しかし、ギリシア語からドイツ語に新約を翻訳したルター(中世では死刑該当)から始まる宗教内乱によって16世紀人文主義は分裂していく。
メランヒトン、フッテン、カルヴァンはプロテスタントに、エラスムス、トマス・モアはカトリックに留まる。
ネーデルランド後期人文主義リプシウスの新ストア主義はこの宗教内戦の終結を目的として登場します。 [参照]
フィレンツェの政治的人文主義者マキャヴェリ(1469-1527)は、日本では「権謀術数」のイメージで語られることが多いが、研究の世界ではポーコックの『マキャヴェリアン・モーメント』以来、ローマ的「徳」を重視する「共和政論者」としてまず位置づけられる。
「ディスコルシ(ローマ史論」、「フィレンツェ史」では共和主義が前景化する。有名な『君主論』は失脚した後、フィレンツェの「僭主」となったロレンツォ・ディ・メディチ2世に献じられたもので、そこでは教皇アレクサンドル6世の息、元枢機卿・教皇軍司令官のチェーザレ・ボルジアが「獅子の力と狐の狡知」を兼備した理想の君主として語られる。

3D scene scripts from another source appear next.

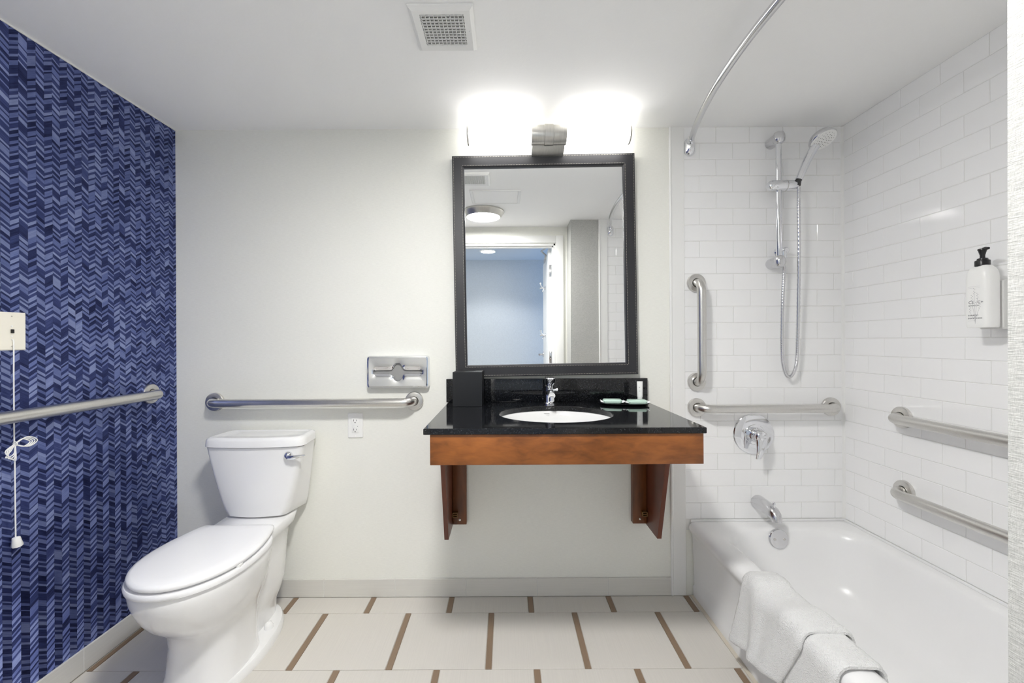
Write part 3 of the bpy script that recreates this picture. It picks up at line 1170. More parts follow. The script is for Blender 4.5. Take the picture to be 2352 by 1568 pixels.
angs = [2 * PI * k / 96 for k in range(96)]
for xx in (VX0, VX1):
    for yy in (VY, -0.001):
        angs.append(math.atan2(yy - SY, xx - SX) % (2 * PI))
angs.sort()


def ell(a_, b_, z):
    # same angular directions as the rectangle
    out = []
    for a in angs:
        dx, dy = math.cos(a), math.sin(a)
        t_ = 1 / math.sqrt((dx / a_) ** 2 + (dy / b_) ** 2)
        out.append((SX + dx * t_ - 0.1875, SY + dy * t_, z))
    return out


e_ = 0.0015
b = bmesh.new()
loft(b, [
    ell(SA, SB, -0.020), ell(SA, SB, -e_), ell(SA + e_, SB + e_, 0),
    sup_rect(SX, SY, VX0 + e_, VX1 - e_, VY + e_, -0.001 - e_, angs, 0),
    sup_rect(SX, SY, VX0, VX1, VY, -0.001, angs, -e_),
    sup_rect(SX, SY, VX0, VX1, VY, -0.001, angs, -0.020 + e_),
    sup_rect(SX, SY, VX0 + e_, VX1 - e_, VY + e_, -0.001 - e_, angs, -0.020),
], closed=True)
obj('slab', b, 'granite', ct, 30)
obj('backsplash', box(bmesh.new(), VX0 - 0.1875 - 0.008, VX1 - 0.1875 + 0.006, -0.021, -0.001, 0.0005, 0.1065, 0.0015), 'granite', ct)

sk = thing('sink_basin', 'white oval undermount sink basin in the black countertop', 'sink', (SX, SY, VZ - 0.02))
N_ = 64


def el2(a_, b_, z, dy=0):
    return [(a_ * math.cos(2 * PI * k / N_), b_ * math.sin(2 * PI * k / N_) + dy, z) for k in range(N_)]


b = bmesh.new()
loft(b, [
    el2(SA + 0.02, SB + 0.02, -0.012), el2(SA + 0.02, SB + 0.02, -0.0008), el2(SA + 0.002, SB + 0.002, -0.0008), el2(SA - 0.003, SB - 0.003, -0.004),
    el2(SA - 0.008, SB - 0.008, -0.03), el2(SA - 0.022, SB - 0.022, -0.065), el2(SA - 0.055, SB - 0.05, -0.098),
    el2(SA - 0.11, SB - 0.09, -0.114), el2(0.03, 0.03, -0.120), el2(0.022, 0.022, -0.124),
    el2(0.03, 0.03, -0.132), el2(SA - 0.09, SB - 0.075, -0.125), el2(SA - 0.03, SB - 0.03, -0.10), el2(SA, SB, -0.05),
], closed=True)
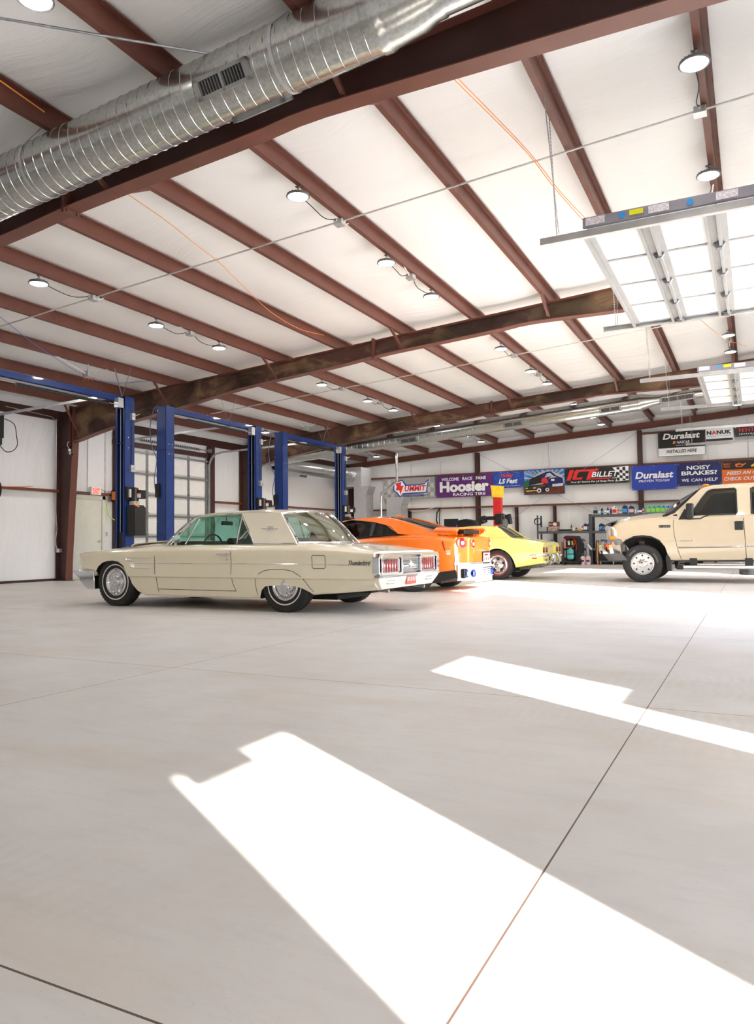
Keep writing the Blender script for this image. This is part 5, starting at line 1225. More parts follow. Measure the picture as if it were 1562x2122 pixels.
# front bumper wrapped round the nose, lamps
b = MB(); prof = [(-9.14,.50),(-8.98,.515),(-8.70,.50),(-8.68,.24),(-8.82,.235),(-8.90,.28),(-9.0,.375),(-8.99,.39),(-9.08,.44)]
b.prism([(x, yc-.972, z) for x, z in prof], (0,1.944,0)); b.build('front_bumper', M['chrome'], tb, bevel=.012)
for sd in (-1, 1):
    for k in (0, 1): b = MB(); b.cyl((-9.11,yc+sd*(.52+.2*k),.66),(-9.14,yc+sd*(.52+.2*k),.66),.085,n=24); b.build('headlamp', M['clearlens'], tb)
b = MB(); b.box((-9.14,yc-.4,.60),(-9.12,yc+.4,.72)); b.build('grille', M['galv_dark'], tb, smooth=0)
# tail: chrome surround, lamps, centre panel, lower bumper
X = -4.08
def rpanel(y0, y1, z0, z1, x0, x1, mat, name, bev=.008, parent=None):
    b = MB(); b.box((x0, y0, z0), (x1, y1, z1)); return b.build(name, mat, parent or tb, bevel=bev)
def ringframe(y0, y1, z0, z1, x0, x1, wd, mat, name, ch=.04, parent=None):
    O = [(y0+ch,z0),(y1-ch,z0),(y1,z0+ch),(y1,z1-ch),(y1-ch,z1),(y0+ch,z1),(y0,z1-ch),(y0,z0+ch)]; cy, cz = (y0+y1)/2, (z0+z1)/2
    I = [(cy+(a-cy)*(1-2*wd/(y1-y0)), cz+(c-cz)*(1-2*wd/(z1-z0))) for a, c in O]; b = MB()
    A = b.pts([(x1,a,c) for a, c in O]); B = b.pts([(x1,a,c) for a, c in I]); C = b.pts([(x0,a,c) for a, c in I]); D = b.pts([(x0,a,c) for a, c in O]); n = len(O)
    for k in range(n):
        j = (k+1)%n; b.face((A[k],A[j],B[j],B[k])); b.face((B[k],B[j],C[j],C[k])); b.face((C[k],C[j],D[j],D[k])); b.face((D[k],D[j],A[j],A[k]))
    return b.build(name, mat, parent or tb, smooth=0, bevel=.004)
fr = rpanel(yc-.90, yc+.90, .475, .715, X-.02, X+.012, M['galv_dark'], 'tail_panel')
ringframe(yc-.955, yc+.955, .450, .745, X-.02, X+.075, .03, M['chrome'], 'tail_surround', .05)
for sd in (-1, 1):
    y0, y1 = sorted((yc+sd*.28, yc+sd*.90))
    rf = ringframe(y0, y1, .462, .725, X, X+.085, .035, M['chrome'], 'lamp_bezel', .035)
    ringframe(y0+.06, y1-.06, .49, .69, X, X+.06, .02, M['chrome'], 'inner_bezel', .02, rf)
    y0 += .085; y1 -= .085
    b = MB(); b.box((X,y0,.515),(X+.03,y1,.665)); tl = b.build('tail_lamp', M['redlens'], tb, smooth=0)
    b = MB()
    for k in range(7): yy = y0 + (y1-y0)*k/6; b.box((X+.02,yy-.012,.51),(X+.045,yy+.012,.67))
    b.build('lamp_bars', M['chrome'], tl, smooth=0)
b = MB()
for k in range(6): b.box((X,yc-.27,.50+.033*k),(X+.05,yc+.27,.518+.033*k))
b.build('centre_grille', M['chrome'], tb, smooth=0)
b = MB(); y=yc; b.prism([(X+.055,y-.10,.60),(X+.055,y-.03,.605),(X+.055,y,.65),(X+.055,y+.03,.605),(X+.055,y+.10,.60),(X+.055,y+.02,.58),(X+.055,y,.55),(X+.055,y-.02,.58)], (.01,0,0)); b.build('tail_emblem', M['clearlens'], tb, smooth=0)
b = MB(); P = [(-.95,.452),(-.935,.41),(-.80,.302),(.80,.302),(.935,.41),(.95,.452)]
A = b.pts([(-4.2, yc+q, z) for q, z in P]); B2 = b.pts([(-4.005-.05*(.452-z)/.15, yc+q*.995, z) for q, z in P])
b.face(A[::-1]); b.face(B2)
for k in range(6): j = (k+1)%6; b.face((A[k],A[j],B2[j],B2[k]))
bp = b.build('rear_valance', M['cream'], tb, smooth=20, bevel=.012)
b = MB(); b.box((X+.02,yc-.955,.445),(X+.082,yc-.22,.462)); b.box((X+.02,yc+.22,.445),(X+.082,yc+.955,.462)); b.prism([(X+.05,yc-.26,.462),(X+.05,yc-.13,.43),(X+.05,yc+.13,.43),(X+.05,yc+.26,.462)],(.035,0,0)); b.build('bumper_blade', M['chrome'], tb, bevel=.004)
for sd in (-1, 1):
    ringframe(yc+sd*.60-.11, yc+sd*.60+.11, .365, .415, X+.045, X+.066, .012, M['chrome'], 'reverse_lamp_rim', .015)
    b = MB(); b.box((X+.045,yc+sd*.60-.10,.372),(X+.062,yc+sd*.60+.10,.408)); b.build('reverse_lamp', M['clearlens'], tb, smooth=0)
pr = pm('plate_red', (.62,.09,.07), .5)
b = MB(); b.box((X+.064,yc-.15,.335),(X+.07,yc+.15,.485)); pl = b.build('licence_plate', pr, tb, bevel=.004)
textmesh('plate_number', '31517', M['platewhite'], pl, (X+.0705, yc-.13, .375), (0,1,0), (0,0,1), .26, .075, fat=.02, depth=.001)
for sd in (-1, 1):
    b = MB(); b.cyl((-4.22,yc+sd*.55,.285),(-4.07,yc+sd*.56,.272),.022,n=14); b.build('tail_pipe', M['galv_dark'], tb)
b = MB(); b.box((-4.75,yc-.4,.23),(-4.4,yc+.3,.3)); b.box((-8.2,yc-.4,.13),(-4.9,yc+.4,.2)); b.build('underbody', M['arch'], tb, bevel=.01)
b = MB(); b.box((-4.16,yc-.16,.735),(-4.13,yc-.10,.765)); b.build('trunk_lock', M['black'], tb)
L([(-4.98,.835),(-4.6,.83)], .003, M['seam'], 'trunk_gap', both=False, out=-.03)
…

ただ、いずれにせよ、マキャヴェッリはローマ共和政の市民軍を理想とし、「運命の女神」に対する「男性的能動性」を強調したことには違いはない。
しかし、宗教改革・トリエントの反宗教改革によって、ヨーロッパ、とりわけドイツ、ネーデルランド、フランスが宗教内乱(聖バルテルミーの虐殺)に陥っていくと、軍事的「能動性」を抑制する必要性が感じられるようになる。
この要請に応えたのが、ネーデルランド後期人文主義のリプシウスの新ストア主義的な国家哲学。リプシウスの新ストア主義は、オランダのみならず仏のアンリ4世にも受け入れられていく。 [参照]
リプシウスと新ストア主義、国家理性、まずは西欧思想史のお話に聞こえるかも、です。しかし、以前フーコーの仕事について「リプシウスの長い影を追跡した」と書いたように、この問題圏は、現在のわれわれの生活にとって無縁ではありません。
最も身近な例を取れば、日本の小中学校の朝礼における整列、運動会におけるマス・ゲーム、引いてはクラス編成自体、リプシウスの影響下に明治以降構成されました。
というのも、明治以降の初等教育の目的の一つは、国民皆兵のための規律・権力の育成にあるからです。
徴兵訓練の後、3ヶ月で最低兵士として使えるようになるには幼年の頃から身体を規律・権力用に馴致しておく必要がある。
この軍事モデルはリプシウスの弟子オラニエ公マウリッツがスペインに対する独立戦争時代にマニュアル化し、その後スウェーデンのグスタフ・アドルフ(オランダに留学)、ピョートル大帝(オランダに留学)、リシュリューのフランス、オイゲン公のオーストリア、そして明治以降の日本に導入。現在世界中の軍隊はマウリッツモデルで運営されている。これを軍事史では「マウリッツ革命」と呼ぶ。
18,19世紀に西欧が世界を軍事的に征服した要因は実は火器そのものではなく、このマウリッツ革命によって再編された組織モデルだったのです。